The graphic work in Metamembrana arises from a chain of evolution that began with the animations in Protomembrana, extended to the black and white videos in DMD Europa and Hipermembrana and continued with the polychrome murals 43 Somni de la raó and Arbore Sistematurgia. Metamembrana installs polychrome drawings at the centre of a real stage and the pictures take over. The recordings on stage give rise to interactive images that blend the unreal aesthetic of graphic animation with the forceful reality of video.

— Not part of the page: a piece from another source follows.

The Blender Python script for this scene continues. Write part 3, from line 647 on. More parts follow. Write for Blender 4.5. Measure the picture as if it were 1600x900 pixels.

It is very likely that these panoramic videos are actually the most elaborate expression of the Metamembrana cosmovision.
Metamembrana opens simultaneously in all the participating cities in January 2009. And although it may not be the last episode, it culminates the Membrana project for the moment.
Technology may change body status to the extreme of experimenting microgravity but today technology is no longer something extraneous in our lives.
My formal narrative comprises the traditions of modernity linked to visual arts – individualism, objectuality and discursive uniformity, and scenic arts – collectivity, polysemy and temporality. Both are compatible for me, and in fact they are the same thing. The technological procedures I use dilute the frontiers between the arts and justify this position. However, the powerful and spectacular technology that I worked with in the nineties has today been “hidden” in the Membrana episodes. Over a surface that conceals great complexity, simple resources such as drawing have been developed. The Membrana project is a product of the 21st century that does not shirk from reinterpreting mythical and ancestral forms, updating them with stories that are sometimes critical, other times emotional, but almost always ironic. My attitude has always been the same: art is a way of understanding the world and therefore, a space of freedom.